ナパの秘境、チャイルズ・ヴァレーを学ぶ

By Unknown author - TTB.gov, Public Domain, Link
ナパのチャイルズ・ヴァレー(上のマップで右上ピンクのAVAです)をご存じでしょうか。ナパにある程度詳しくても、チャイルズ・ヴァレーのワインを飲んだことがある人は少なさそうです。今回はチャイルズ・ヴァレーのマックスヴィル(Maxville)ワイナリーのCEOであるスコットさんが来日して、初代ナパヴァレー・ベスト・ソムリエ・アンバサダーの富満さんとセミナーと開いたセミナーに参加してきました。ちなみにスコットさんは前Silenusのジェネラルマネージャーで、日本語はペラペラです。

富満さんも、今年初めてチャイルズ・ヴァレーに行ったとのことですが、ナパヴァレーの中心部から車で30分くらいかかるそうです。途中で不安になるほどの田舎で、携帯電話の電波も通じません。
ヴァレーと名前が付いているように、ヴァカ山脈を越えた先の谷になります。標高はナパヴァレーのヴァレーフロアと比べれば高いですが、ハウエル・マウンテンなどの山のAVAと比べれば低いです。土壌も火山性の岩もありますが、シルトローム層など沖積世の土壌もあり、場所によって様々です。
AVAが策定されたのは1999年で、ナパの中では11番目と比較的遅くなっています。歴史を紐解くと1841年にジョセフ・バリンジャー・チャイルズという人がメキシコ総督から土地を譲り受けて入植し、製粉所を造ったというのが、この地に人が入っていった最初のようです。このあと、フランシス・シーバスという人に土地を一部売却し、その人がワイナリーを設立しました。人里離れたところでフィロキセラの被害もあまりありませんでしたが、禁酒法でブドウ栽培は中断し、1970年代にVolker Eisele(フォルカー・アイズリー)が設立されて、ようやく本格的なワイン造りが始まりました。AVAの申請もVolker Eiseleが中心になって行いました。現在でもワイナリーは5つくらいしかない知られざるAVAです。
気候的には、海から遠く暖かいのかと思っていましたが、夏でも夜には気温が10℃を下回るという意外なほどの涼しさです。霧も入ってくるのだそうです。また、風が強いのも特徴です。

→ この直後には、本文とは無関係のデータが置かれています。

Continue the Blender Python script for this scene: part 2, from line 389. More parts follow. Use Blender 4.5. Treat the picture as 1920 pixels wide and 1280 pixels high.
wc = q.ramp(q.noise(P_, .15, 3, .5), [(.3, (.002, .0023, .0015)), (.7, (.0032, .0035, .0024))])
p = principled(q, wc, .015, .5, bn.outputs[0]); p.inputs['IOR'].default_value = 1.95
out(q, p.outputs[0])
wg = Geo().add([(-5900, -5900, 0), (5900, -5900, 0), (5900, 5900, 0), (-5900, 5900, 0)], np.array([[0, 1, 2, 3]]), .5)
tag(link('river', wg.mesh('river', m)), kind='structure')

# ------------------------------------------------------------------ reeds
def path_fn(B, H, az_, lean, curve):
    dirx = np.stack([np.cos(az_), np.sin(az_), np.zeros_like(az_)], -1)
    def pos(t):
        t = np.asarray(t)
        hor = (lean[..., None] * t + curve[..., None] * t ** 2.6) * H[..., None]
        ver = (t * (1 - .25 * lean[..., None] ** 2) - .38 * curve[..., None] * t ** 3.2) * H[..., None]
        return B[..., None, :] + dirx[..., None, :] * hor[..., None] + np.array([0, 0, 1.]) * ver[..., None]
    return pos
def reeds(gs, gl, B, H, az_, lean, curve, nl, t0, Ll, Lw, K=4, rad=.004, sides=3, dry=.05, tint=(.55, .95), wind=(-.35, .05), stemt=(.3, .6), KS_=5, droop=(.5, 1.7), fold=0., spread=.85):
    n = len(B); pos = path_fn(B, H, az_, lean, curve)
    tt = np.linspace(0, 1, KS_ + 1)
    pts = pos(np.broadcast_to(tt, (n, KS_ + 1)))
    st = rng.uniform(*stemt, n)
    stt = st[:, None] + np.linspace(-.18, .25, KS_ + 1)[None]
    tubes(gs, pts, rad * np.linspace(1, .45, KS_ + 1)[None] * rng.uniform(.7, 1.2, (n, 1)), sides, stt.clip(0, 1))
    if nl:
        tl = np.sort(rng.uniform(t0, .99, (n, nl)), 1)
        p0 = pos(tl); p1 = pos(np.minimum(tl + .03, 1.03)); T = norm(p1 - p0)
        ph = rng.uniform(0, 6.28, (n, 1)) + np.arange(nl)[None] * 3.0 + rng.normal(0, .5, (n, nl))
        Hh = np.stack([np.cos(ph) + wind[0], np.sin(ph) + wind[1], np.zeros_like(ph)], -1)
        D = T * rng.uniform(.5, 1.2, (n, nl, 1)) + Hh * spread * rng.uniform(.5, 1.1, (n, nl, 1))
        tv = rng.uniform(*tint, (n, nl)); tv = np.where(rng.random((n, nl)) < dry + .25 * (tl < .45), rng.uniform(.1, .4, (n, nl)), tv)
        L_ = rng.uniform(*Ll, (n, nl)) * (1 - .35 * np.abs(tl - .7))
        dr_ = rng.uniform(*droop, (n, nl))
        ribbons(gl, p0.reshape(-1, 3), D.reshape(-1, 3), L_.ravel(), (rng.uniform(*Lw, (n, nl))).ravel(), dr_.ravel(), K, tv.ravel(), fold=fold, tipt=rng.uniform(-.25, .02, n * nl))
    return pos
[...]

Maxvilleはここで1025エーカーという広大な土地を所有しています。その中の625エーカーは「Napa Valley Land Trust」に登録してあり、その土地は永久に開発の対象外となっています。ワイナリーの設立は1974年で、近くを流れるMaxwell Creekという川と「ville」を組み合わせたそうです。ワイナリーは太陽光発電などを採用して自然と調和して作っていくことを狙っています。
4種類のワインを試飲しました。
2021 Malbec
黒っぽい果実味に土や埃のようなテクスチャー。酸高く、渋みもしっかりあります。オレンジピールのような風味も。洗練されたというよりもどっしりとした力強さを感じるワイン
2021 Merlot
ブルーベリーとレッド・チェリーの風味、酸もタンニンも高い。マルベックと比べると少しトーンが明るいが、力強さを感じるのは共通。酸の高さも共通する要素です。
2021 Cabernet Sauvignon
カシスに黒鉛、しなやかなタンニン。酸はマルベックやメルローと比べると柔らかでまろやか、全体になめらかなテクスチャーが印象的で素晴らしいカベルネ・ソーヴィニョン。
2022 High Valley Cabernet Sauvignon
やや廉価版のワイン。カシスにブラックベリー、酸豊かで芳醇。バランスよくできている
トミーはスモーキーなニュアンスがあると言っていました。
四つのワインに共通するのは、酸が味わいの中心にあること。夜間には10℃以下に下がるという冷涼さがもたらすものでしょう。Chiles Valleyのワインは非常にサンプルが少なく、ジンファンデル系が中心のため、ボルドー系品種はほぼ今回が初めての試飲となりました。とても興味深い産地です。
スコットさんに、今後力を入れたい品種を聞いてみたところカベルネ・フランとのこと。この冷涼感はカベルネ・フランにも非常に合うだろうと思います。
なお、Maxvilleは現在インポーター募集中です。